--- BEGIN ---

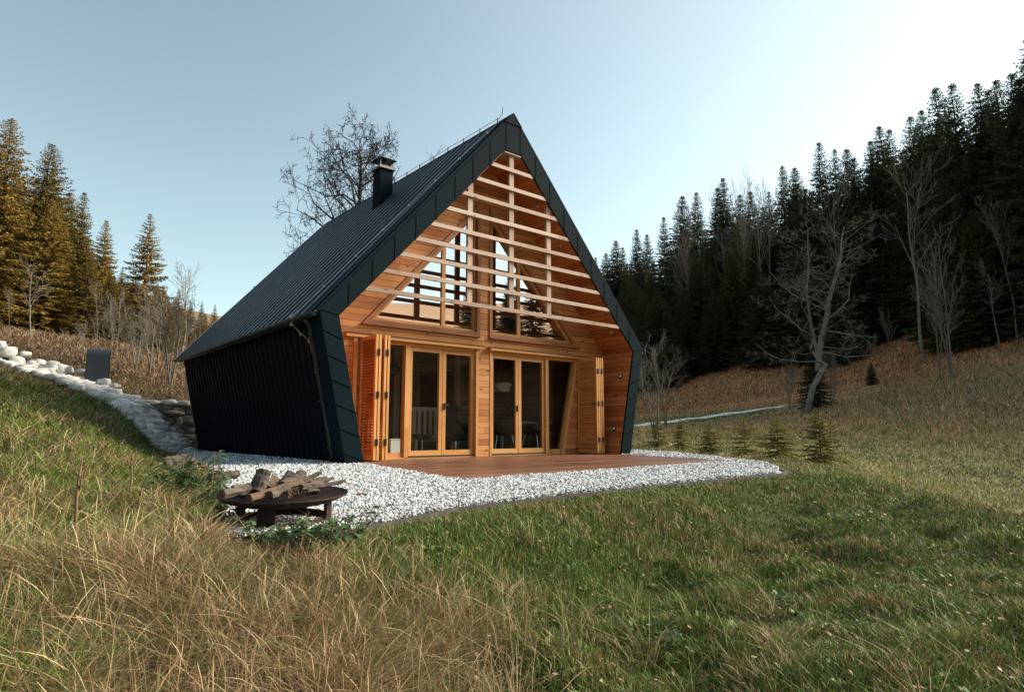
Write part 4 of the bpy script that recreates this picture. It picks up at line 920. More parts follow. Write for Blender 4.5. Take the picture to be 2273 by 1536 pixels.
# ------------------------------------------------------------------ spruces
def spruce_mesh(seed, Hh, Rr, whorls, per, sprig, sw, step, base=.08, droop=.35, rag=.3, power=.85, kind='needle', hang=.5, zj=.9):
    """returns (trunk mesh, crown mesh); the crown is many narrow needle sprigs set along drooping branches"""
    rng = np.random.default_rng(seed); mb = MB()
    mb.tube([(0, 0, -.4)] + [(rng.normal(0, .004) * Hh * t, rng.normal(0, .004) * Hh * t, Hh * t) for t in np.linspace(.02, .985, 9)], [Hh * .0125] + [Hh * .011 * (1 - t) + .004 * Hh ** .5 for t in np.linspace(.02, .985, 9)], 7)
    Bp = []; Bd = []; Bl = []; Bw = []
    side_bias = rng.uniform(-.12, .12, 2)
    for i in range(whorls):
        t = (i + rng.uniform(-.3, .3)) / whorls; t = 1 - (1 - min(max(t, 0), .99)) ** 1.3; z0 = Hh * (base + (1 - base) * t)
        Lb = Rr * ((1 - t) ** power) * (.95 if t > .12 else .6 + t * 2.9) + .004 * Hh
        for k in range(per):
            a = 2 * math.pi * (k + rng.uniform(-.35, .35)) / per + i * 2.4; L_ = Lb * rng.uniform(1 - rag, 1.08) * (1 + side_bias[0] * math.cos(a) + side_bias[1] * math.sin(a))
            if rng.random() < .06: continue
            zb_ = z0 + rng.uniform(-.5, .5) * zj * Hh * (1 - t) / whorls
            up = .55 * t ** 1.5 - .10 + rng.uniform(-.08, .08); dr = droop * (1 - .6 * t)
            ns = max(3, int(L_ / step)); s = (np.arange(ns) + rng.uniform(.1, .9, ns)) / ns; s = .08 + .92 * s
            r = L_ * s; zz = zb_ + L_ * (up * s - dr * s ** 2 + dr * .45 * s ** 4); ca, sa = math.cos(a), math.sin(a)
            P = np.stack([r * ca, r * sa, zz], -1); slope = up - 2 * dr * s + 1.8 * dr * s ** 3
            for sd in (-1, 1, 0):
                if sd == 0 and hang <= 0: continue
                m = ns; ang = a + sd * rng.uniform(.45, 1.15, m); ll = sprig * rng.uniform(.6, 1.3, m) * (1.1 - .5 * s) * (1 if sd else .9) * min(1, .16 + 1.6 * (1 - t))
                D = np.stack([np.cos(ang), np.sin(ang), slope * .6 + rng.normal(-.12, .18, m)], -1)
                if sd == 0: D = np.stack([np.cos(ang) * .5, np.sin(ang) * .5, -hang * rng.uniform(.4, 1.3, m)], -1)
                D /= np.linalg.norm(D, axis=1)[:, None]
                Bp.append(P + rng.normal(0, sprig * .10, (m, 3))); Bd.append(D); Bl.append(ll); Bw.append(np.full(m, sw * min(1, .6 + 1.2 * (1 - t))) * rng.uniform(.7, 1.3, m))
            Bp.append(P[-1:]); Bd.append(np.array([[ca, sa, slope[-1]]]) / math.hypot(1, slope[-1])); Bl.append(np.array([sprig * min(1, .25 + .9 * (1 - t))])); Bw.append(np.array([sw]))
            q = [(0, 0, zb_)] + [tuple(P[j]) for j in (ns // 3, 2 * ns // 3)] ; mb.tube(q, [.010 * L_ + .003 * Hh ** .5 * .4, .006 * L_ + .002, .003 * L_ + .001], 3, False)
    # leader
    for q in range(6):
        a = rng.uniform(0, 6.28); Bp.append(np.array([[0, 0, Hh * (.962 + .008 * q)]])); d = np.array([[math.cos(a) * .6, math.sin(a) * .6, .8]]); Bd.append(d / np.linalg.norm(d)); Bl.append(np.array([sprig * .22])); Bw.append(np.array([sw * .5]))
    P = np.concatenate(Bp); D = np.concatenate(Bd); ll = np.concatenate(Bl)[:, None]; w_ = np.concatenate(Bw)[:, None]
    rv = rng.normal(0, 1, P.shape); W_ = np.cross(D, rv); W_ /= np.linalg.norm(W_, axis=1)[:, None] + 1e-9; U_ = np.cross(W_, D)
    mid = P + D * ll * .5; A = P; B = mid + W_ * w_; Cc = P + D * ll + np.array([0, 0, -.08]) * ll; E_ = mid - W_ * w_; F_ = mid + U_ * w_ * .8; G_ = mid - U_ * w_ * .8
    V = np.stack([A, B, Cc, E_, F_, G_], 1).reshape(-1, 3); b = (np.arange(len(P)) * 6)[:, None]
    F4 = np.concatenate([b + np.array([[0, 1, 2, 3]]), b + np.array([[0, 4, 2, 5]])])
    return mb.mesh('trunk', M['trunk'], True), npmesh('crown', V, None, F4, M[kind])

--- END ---

Omit every picture, then repeat the remaining data exactly as it appears above.

Write part 4 of the bpy script that recreates this picture. It picks up at line 920. More parts follow. Write for Blender 4.5. Take the picture to be 2273 by 1536 pixels.
# ------------------------------------------------------------------ spruces
def spruce_mesh(seed, Hh, Rr, whorls, per, sprig, sw, step, base=.08, droop=.35, rag=.3, power=.85, kind='needle', hang=.5, zj=.9):
    """returns (trunk mesh, crown mesh); the crown is many narrow needle sprigs set along drooping branches"""
    rng = np.random.default_rng(seed); mb = MB()
    mb.tube([(0, 0, -.4)] + [(rng.normal(0, .004) * Hh * t, rng.normal(0, .004) * Hh * t, Hh * t) for t in np.linspace(.02, .985, 9)], [Hh * .0125] + [Hh * .011 * (1 - t) + .004 * Hh ** .5 for t in np.linspace(.02, .985, 9)], 7)
    Bp = []; Bd = []; Bl = []; Bw = []
    side_bias = rng.uniform(-.12, .12, 2)
    for i in range(whorls):
        t = (i + rng.uniform(-.3, .3)) / whorls; t = 1 - (1 - min(max(t, 0), .99)) ** 1.3; z0 = Hh * (base + (1 - base) * t)
        Lb = Rr * ((1 - t) ** power) * (.95 if t > .12 else .6 + t * 2.9) + .004 * Hh
        for k in range(per):
            a = 2 * math.pi * (k + rng.uniform(-.35, .35)) / per + i * 2.4; L_ = Lb * rng.uniform(1 - rag, 1.08) * (1 + side_bias[0] * math.cos(a) + side_bias[1] * math.sin(a))
            if rng.random() < .06: continue
            zb_ = z0 + rng.uniform(-.5, .5) * zj * Hh * (1 - t) / whorls
            up = .55 * t ** 1.5 - .10 + rng.uniform(-.08, .08); dr = droop * (1 - .6 * t)
            ns = max(3, int(L_ / step)); s = (np.arange(ns) + rng.uniform(.1, .9, ns)) / ns; s = .08 + .92 * s
            r = L_ * s; zz = zb_ + L_ * (up * s - dr * s ** 2 + dr * .45 * s ** 4); ca, sa = math.cos(a), math.sin(a)
            P = np.stack([r * ca, r * sa, zz], -1); slope = up - 2 * dr * s + 1.8 * dr * s ** 3
            for sd in (-1, 1, 0):
                if sd == 0 and hang <= 0: continue
                m = ns; ang = a + sd * rng.uniform(.45, 1.15, m); ll = sprig * rng.uniform(.6, 1.3, m) * (1.1 - .5 * s) * (1 if sd else .9) * min(1, .16 + 1.6 * (1 - t))
                D = np.stack([np.cos(ang), np.sin(ang), slope * .6 + rng.normal(-.12, .18, m)], -1)
                if sd == 0: D = np.stack([np.cos(ang) * .5, np.sin(ang) * .5, -hang * rng.uniform(.4, 1.3, m)], -1)
                D /= np.linalg.norm(D, axis=1)[:, None]
                Bp.append(P + rng.normal(0, sprig * .10, (m, 3))); Bd.append(D); Bl.append(ll); Bw.append(np.full(m, sw * min(1, .6 + 1.2 * (1 - t))) * rng.uniform(.7, 1.3, m))
            Bp.append(P[-1:]); Bd.append(np.array([[ca, sa, slope[-1]]]) / math.hypot(1, slope[-1])); Bl.append(np.array([sprig * min(1, .25 + .9 * (1 - t))])); Bw.append(np.array([sw]))
            q = [(0, 0, zb_)] + [tuple(P[j]) for j in (ns // 3, 2 * ns // 3)] ; mb.tube(q, [.010 * L_ + .003 * Hh ** .5 * .4, .006 * L_ + .002, .003 * L_ + .001], 3, False)
    # leader
    for q in range(6):
        a = rng.uniform(0, 6.28); Bp.append(np.array([[0, 0, Hh * (.962 + .008 * q)]])); d = np.array([[math.cos(a) * .6, math.sin(a) * .6, .8]]); Bd.append(d / np.linalg.norm(d)); Bl.append(np.array([sprig * .22])); Bw.append(np.array([sw * .5]))
    P = np.concatenate(Bp); D = np.concatenate(Bd); ll = np.concatenate(Bl)[:, None]; w_ = np.concatenate(Bw)[:, None]
    rv = rng.normal(0, 1, P.shape); W_ = np.cross(D, rv); W_ /= np.linalg.norm(W_, axis=1)[:, None] + 1e-9; U_ = np.cross(W_, D)
    mid = P + D * ll * .5; A = P; B = mid + W_ * w_; Cc = P + D * ll + np.array([0, 0, -.08]) * ll; E_ = mid - W_ * w_; F_ = mid + U_ * w_ * .8; G_ = mid - U_ * w_ * .8
    V = np.stack([A, B, Cc, E_, F_, G_], 1).reshape(-1, 3); b = (np.arange(len(P)) * 6)[:, None]
    F4 = np.concatenate([b + np.array([[0, 1, 2, 3]]), b + np.array([[0, 4, 2, 5]])])
    return mb.mesh('trunk', M['trunk'], True), npmesh('crown', V, None, F4, M[kind])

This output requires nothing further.